SHORT TASK = Lift out each line of the data that holds "Blender".

INFORMATION PROVIDED =
((
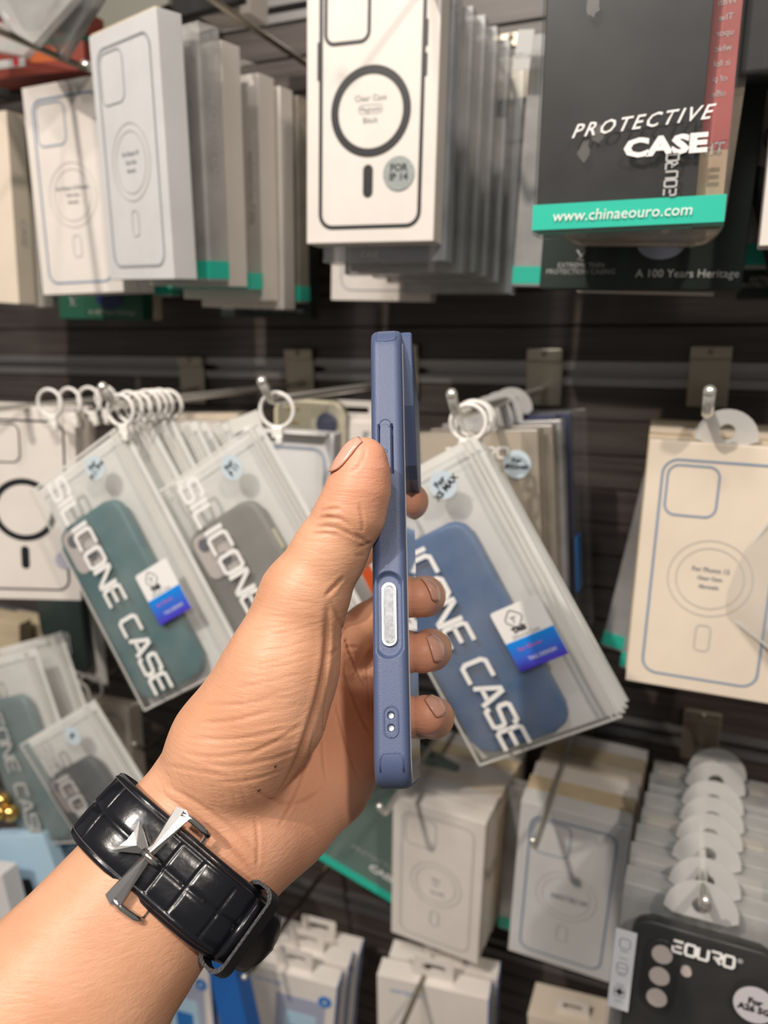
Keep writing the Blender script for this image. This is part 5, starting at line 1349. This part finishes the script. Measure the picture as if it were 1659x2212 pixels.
))
((
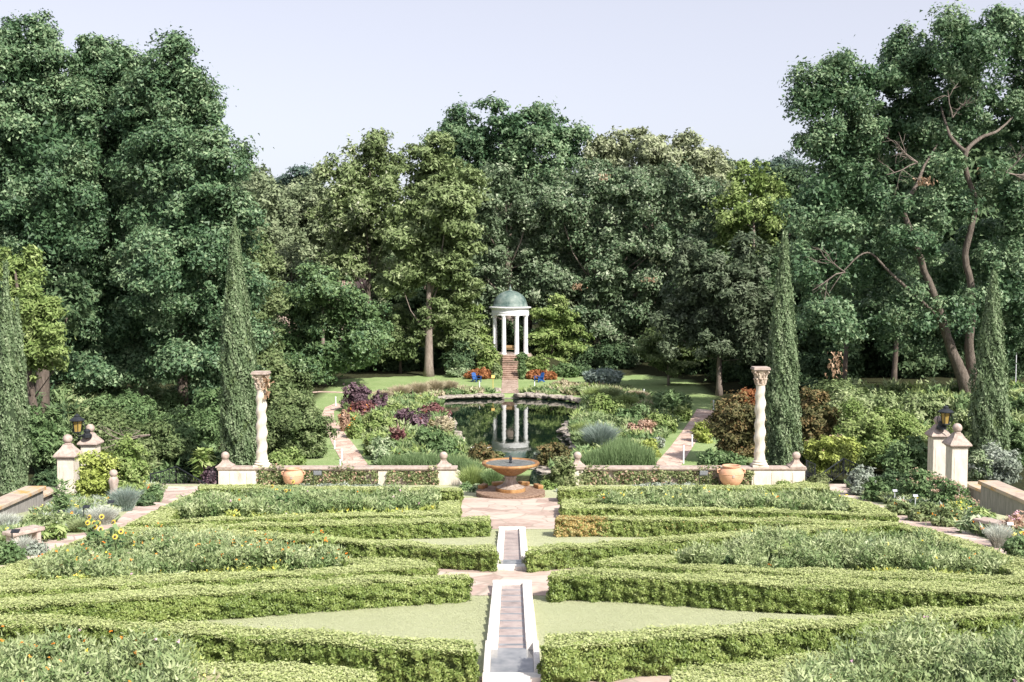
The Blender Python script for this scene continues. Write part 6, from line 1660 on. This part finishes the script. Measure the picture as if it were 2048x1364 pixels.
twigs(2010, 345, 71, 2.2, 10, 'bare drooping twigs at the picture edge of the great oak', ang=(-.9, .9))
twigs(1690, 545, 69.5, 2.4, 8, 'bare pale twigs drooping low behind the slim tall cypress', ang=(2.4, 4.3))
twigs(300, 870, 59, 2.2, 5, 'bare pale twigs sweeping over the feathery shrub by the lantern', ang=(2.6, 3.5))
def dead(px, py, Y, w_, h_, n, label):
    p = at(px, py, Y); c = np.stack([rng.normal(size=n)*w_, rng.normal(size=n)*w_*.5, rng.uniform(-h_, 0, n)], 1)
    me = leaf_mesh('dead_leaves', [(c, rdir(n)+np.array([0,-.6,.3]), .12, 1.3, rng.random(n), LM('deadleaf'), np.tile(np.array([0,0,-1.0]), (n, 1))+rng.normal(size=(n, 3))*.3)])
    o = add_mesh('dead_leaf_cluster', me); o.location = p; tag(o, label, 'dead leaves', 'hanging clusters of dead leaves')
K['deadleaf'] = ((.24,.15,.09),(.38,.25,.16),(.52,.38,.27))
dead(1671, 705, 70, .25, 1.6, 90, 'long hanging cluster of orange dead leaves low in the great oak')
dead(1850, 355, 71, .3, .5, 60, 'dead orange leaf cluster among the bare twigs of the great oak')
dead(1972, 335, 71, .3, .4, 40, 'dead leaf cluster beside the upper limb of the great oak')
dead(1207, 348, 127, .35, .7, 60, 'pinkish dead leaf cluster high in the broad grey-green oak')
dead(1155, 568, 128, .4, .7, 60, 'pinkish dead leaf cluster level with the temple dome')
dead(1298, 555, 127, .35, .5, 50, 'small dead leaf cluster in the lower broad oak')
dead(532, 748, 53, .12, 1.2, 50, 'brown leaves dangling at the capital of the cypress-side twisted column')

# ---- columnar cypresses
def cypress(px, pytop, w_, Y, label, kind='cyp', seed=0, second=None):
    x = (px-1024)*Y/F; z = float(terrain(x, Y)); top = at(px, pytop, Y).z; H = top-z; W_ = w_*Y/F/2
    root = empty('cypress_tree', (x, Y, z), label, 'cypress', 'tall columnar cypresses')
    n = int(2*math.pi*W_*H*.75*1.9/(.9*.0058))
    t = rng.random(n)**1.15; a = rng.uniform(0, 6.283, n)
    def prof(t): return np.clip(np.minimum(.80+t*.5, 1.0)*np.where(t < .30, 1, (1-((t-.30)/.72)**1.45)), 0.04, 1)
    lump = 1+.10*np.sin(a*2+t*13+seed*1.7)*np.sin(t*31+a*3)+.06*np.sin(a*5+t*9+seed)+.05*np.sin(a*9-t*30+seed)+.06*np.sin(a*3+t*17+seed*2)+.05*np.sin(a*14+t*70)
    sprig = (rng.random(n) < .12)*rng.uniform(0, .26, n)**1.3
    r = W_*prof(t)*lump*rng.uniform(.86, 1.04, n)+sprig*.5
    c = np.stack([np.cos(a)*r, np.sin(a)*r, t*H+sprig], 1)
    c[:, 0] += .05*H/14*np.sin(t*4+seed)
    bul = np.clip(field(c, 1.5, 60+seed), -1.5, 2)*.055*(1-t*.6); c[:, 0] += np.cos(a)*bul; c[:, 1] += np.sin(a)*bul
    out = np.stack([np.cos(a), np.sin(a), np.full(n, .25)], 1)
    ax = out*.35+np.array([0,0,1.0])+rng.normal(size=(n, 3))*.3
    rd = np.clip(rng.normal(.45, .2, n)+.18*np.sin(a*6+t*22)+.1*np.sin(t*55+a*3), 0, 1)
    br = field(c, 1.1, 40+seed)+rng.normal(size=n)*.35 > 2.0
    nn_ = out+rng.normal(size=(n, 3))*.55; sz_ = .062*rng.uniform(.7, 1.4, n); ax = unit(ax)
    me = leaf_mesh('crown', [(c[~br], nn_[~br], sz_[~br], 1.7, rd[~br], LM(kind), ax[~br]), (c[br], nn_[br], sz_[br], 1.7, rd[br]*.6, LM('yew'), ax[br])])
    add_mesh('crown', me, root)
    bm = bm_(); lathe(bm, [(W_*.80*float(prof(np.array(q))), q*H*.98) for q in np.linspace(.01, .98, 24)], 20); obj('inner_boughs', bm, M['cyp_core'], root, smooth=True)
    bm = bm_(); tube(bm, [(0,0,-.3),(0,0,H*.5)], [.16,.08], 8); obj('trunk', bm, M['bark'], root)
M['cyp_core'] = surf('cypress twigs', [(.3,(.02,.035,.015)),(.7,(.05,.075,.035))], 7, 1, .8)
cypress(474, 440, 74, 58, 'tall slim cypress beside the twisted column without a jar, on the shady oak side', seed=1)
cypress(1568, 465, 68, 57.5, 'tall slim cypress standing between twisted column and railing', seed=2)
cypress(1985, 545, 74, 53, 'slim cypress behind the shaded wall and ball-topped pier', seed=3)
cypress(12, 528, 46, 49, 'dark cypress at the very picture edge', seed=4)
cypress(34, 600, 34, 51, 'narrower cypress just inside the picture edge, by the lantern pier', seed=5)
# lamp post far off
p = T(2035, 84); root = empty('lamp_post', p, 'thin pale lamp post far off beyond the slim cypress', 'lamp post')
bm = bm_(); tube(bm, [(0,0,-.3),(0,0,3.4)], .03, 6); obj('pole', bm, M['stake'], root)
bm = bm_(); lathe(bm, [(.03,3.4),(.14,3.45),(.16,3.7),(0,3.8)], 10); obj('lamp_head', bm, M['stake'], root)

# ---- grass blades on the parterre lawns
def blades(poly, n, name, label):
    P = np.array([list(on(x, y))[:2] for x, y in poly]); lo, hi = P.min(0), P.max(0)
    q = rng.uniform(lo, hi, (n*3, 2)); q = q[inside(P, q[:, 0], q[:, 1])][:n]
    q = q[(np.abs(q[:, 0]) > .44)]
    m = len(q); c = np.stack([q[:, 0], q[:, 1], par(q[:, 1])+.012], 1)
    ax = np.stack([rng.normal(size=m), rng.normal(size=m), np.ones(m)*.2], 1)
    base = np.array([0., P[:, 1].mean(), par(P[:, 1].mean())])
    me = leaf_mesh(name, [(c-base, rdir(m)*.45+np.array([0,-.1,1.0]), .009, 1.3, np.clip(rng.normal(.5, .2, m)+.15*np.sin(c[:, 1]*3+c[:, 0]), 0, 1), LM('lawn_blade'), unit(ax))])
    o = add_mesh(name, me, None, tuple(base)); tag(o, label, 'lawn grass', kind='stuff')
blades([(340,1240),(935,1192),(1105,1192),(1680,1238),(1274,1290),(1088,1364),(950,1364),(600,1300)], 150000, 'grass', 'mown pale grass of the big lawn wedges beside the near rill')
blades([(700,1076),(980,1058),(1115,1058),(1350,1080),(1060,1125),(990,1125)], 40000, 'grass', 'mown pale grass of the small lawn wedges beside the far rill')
))
((
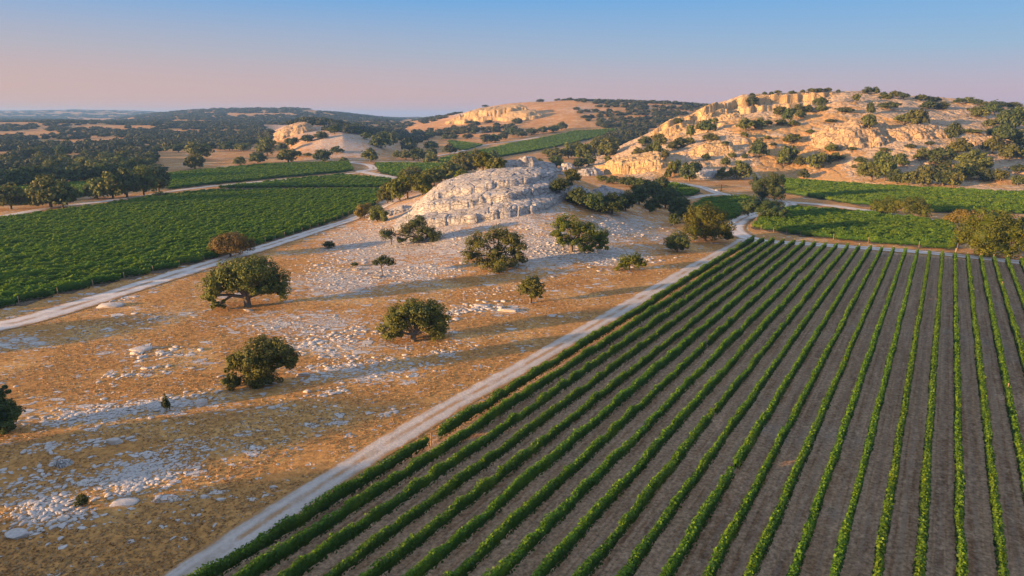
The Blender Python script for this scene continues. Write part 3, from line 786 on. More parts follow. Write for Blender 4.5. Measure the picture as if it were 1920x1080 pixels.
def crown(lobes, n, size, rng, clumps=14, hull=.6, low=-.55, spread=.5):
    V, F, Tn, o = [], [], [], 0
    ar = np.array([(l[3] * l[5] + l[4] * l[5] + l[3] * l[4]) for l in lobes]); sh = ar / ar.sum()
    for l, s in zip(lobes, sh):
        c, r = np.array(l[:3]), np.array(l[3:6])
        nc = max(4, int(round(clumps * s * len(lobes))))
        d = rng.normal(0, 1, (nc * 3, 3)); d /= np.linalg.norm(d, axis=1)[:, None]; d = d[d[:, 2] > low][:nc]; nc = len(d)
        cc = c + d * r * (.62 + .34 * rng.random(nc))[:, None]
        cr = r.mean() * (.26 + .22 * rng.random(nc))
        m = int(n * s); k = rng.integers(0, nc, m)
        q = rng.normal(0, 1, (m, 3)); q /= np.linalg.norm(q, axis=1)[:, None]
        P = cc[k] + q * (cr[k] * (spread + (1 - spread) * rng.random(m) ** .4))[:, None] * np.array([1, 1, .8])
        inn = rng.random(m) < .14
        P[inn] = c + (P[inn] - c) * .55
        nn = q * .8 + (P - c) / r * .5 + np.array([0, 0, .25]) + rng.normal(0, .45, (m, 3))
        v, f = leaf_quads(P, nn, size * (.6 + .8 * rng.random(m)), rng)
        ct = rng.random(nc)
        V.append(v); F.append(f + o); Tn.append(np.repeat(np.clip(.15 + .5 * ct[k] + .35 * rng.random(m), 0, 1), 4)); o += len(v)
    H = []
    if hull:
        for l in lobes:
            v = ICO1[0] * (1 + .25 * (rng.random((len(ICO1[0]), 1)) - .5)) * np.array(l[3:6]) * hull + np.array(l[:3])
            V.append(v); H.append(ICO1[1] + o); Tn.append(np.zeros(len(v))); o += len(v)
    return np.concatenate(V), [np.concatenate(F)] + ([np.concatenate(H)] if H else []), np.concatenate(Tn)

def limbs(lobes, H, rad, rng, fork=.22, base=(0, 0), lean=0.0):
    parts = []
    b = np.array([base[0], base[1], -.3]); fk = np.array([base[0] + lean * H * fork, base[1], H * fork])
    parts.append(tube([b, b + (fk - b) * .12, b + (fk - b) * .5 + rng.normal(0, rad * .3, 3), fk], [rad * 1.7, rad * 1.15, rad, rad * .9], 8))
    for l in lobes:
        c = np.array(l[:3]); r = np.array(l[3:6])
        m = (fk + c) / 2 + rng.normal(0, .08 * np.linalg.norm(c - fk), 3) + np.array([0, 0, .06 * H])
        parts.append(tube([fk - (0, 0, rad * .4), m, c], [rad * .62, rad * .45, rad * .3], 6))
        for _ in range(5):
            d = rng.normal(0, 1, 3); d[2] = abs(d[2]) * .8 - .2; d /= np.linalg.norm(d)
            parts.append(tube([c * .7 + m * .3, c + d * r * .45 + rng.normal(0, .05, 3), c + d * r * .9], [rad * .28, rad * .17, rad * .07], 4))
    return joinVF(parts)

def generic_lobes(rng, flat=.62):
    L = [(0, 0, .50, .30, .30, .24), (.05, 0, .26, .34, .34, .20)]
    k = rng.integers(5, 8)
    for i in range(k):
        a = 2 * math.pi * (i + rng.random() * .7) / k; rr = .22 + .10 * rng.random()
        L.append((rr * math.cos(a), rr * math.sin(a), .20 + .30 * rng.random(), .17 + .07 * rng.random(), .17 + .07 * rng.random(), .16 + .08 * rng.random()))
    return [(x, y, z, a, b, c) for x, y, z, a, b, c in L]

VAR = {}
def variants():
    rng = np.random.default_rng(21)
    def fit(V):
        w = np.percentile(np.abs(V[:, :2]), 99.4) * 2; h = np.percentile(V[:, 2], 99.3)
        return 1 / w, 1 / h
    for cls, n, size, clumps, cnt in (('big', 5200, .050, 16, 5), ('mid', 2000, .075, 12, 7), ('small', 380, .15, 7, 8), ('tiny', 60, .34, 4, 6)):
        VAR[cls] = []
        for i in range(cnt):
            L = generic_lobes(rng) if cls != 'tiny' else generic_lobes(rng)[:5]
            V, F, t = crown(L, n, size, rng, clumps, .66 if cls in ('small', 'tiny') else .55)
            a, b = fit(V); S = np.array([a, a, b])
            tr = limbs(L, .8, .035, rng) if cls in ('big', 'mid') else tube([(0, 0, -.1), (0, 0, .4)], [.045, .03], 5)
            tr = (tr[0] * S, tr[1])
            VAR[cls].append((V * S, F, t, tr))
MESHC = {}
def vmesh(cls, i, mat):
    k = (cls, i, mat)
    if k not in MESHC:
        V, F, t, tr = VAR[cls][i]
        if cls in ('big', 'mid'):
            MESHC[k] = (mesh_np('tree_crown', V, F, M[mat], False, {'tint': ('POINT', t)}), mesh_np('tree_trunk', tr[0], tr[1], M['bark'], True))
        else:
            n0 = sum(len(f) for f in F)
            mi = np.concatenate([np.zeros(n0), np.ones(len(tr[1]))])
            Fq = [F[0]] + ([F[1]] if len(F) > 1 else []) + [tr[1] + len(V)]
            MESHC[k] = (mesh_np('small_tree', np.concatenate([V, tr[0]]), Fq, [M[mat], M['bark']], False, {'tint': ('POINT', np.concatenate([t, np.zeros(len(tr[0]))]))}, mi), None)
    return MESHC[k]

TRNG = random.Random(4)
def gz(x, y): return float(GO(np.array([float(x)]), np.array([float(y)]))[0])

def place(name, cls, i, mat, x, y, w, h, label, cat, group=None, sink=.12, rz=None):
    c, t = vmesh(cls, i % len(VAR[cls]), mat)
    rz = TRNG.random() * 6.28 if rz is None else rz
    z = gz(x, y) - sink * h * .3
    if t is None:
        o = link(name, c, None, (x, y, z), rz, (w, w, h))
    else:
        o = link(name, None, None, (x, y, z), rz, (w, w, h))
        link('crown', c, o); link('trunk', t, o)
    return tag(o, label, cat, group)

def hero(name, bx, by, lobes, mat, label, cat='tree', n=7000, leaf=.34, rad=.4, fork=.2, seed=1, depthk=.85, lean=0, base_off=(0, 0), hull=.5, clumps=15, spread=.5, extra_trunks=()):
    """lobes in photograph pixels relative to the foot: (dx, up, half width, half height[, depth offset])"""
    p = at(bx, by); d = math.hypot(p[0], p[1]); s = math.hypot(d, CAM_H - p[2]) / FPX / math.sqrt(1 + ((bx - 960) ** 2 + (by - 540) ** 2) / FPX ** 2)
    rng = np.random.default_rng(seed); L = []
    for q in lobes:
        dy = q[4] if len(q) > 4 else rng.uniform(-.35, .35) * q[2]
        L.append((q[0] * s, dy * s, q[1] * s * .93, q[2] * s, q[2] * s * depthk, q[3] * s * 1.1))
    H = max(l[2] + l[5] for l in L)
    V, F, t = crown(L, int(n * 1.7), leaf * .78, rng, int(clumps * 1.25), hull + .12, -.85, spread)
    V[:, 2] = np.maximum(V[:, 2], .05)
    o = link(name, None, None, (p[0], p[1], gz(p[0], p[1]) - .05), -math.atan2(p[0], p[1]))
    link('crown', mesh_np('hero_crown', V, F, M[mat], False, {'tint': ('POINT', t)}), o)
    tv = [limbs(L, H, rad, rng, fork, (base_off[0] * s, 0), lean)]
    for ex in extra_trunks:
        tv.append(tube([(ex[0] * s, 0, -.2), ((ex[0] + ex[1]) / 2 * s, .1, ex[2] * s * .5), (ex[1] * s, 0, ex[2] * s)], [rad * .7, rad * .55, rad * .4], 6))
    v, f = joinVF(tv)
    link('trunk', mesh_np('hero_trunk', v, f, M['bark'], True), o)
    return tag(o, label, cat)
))
EXERCISE SOLUTION =
Keep writing the Blender script for this image. This is part 5, starting at line 1349. This part finishes the script. Measure the picture as if it were 1659x2212 pixels.
The Blender Python script for this scene continues. Write part 6, from line 1660 on. This part finishes the script. Measure the picture as if it were 2048x1364 pixels.
The Blender Python script for this scene continues. Write part 3, from line 786 on. More parts follow. Write for Blender 4.5. Measure the picture as if it were 1920x1080 pixels.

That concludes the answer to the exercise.